Over the years, thousands of horror films have set out to scare and shock cinema audiences around the world, however, most fall flat both critically and at the box office, as they forget about story, tension and pacing in their pursuit of gore and violence. They remain pale imitations of the most influential, thrilling and atmospheric horror film of the 20th Century, Alfred Hitchcock’s Psycho

Psycho is just as dark, chilling and full of tension today, as it was for audiences who saw the initial release in 1960. The combination of low-key lighting, a fantastic all-strings score by the legendary composer Bernard Herrmann, intimate cinematography, and the brooding mystery which surrounds the Bates family, make Psycho thought provoking and utterly unforgettable.

The deep mystery and tension which hangs over the Bates family home has been seized upon by many writers and directors since; the family unit is central to many of our lives and so directors play with this idea of stability, reminding us that nobody can choose their family, and so we embrace our their positives and peculiarities alike.

The families depicted in other horror movies such as The Texas Chainsaw Massacre (1974) and The Shining (1980) copy the dark, mysterious and threatening family unit of the Bates household, with fantastic and brutal terror. Yet they both fall flat where Hitchcock succeeds, as he takes his time to reveal this particular family secret, using mystery as a tool to keep us hooked.

By 1960 Hitchcock was the most famous director in the world, and the ‘master of suspense’ was starting to tire of the big budget, star-fuelled movies he had been churning out, so he decided to go back to basics for Psycho, with a largely unknown cast and crew, and a low budget.

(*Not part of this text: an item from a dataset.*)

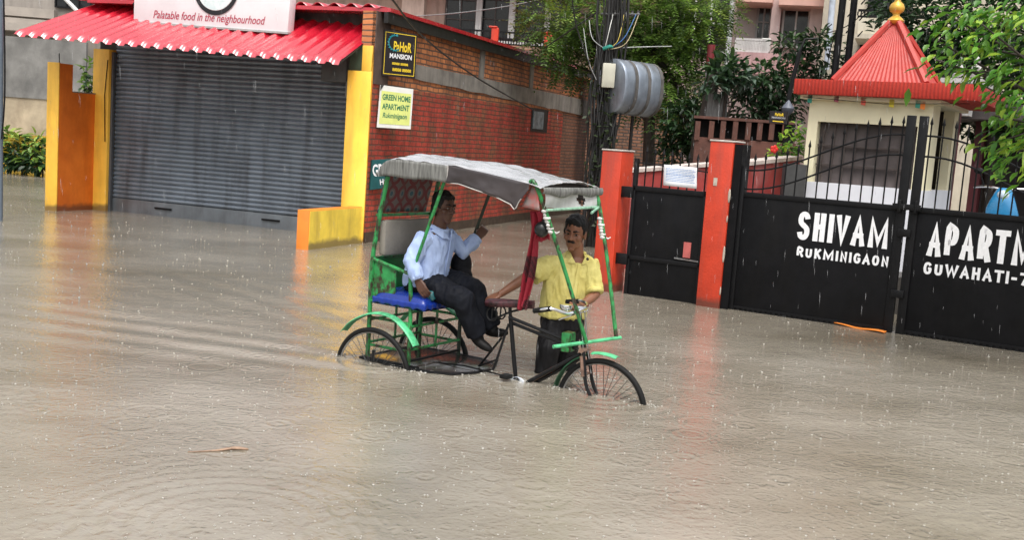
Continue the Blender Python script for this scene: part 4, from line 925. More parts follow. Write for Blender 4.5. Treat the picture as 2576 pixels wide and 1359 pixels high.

Psycho is the story of office worker Marion Crane (Janet Leigh), who steals $40,000 from her manager and goes on the run with the hope of securing a better life for herself and her boyfriend Sam Loomis (John Gavin). Crane is an uncomfortable and very human heroine, bumbling through encounters with the law and a used car dealer, creating suspicion around her flight from the city.

Crane’s flight comes to an abrupt end at the eerie Bates Motel, as a thunderstorm (loaded with pathetic fallacy), forces her to break off her journey. Here we are presented with the imposing, now classic, Gothic old house on the hill, next to the motel, which can still be seen on the back lot in Universal’s studio.

The Bates Motel also introduces us to the dorky, child-like proprietor, Norman Bates (heartthrob of the era Anthony Perkins). Tall and stick thin, Bates is dressed in black, reminding the viewer of villains such as Cesare in The Cabinet of Dr Caligari (1920) and Count Orlok in Nosferatu (1922), despite his warm and generous nature towards our heroine.

Hitchcock is then quick to intensify the mystery of the motel further, with the introduction of the shadowy Mrs Bates who we see through chiaroscuro lighting in the upstairs window. The suspense surrounding the introduction of the family causes the viewer to forget all about the initial plot of the film and the stolen $40,000, as we are paralysed with apprehension about the faceless old woman in the window.

Crane’s end comes in one of the most infamous and visually terrifying scenes in cinema, endlessly copied and parodied... "the shower scene". if you haven't seen the "mother of all horror movies" before, then it's not my job to spoil ot for you, but unsurprisingly, Janet Leigh later claimed in an interview that she only took baths at home after filming Psycho.

Although half a century has passed since Psycho thrilled and terrified audiences in the cinema in 1960, it has lost none of its magnetism and fright. Psycho is an experience built for the cinema, and is naturally best seen in a darkened room with a huge screen and pumping sound, as Norman Bates stands before us the size of a giant and Bernard Hermann’s score screeches through the speakers, sending a cold chill over the audience.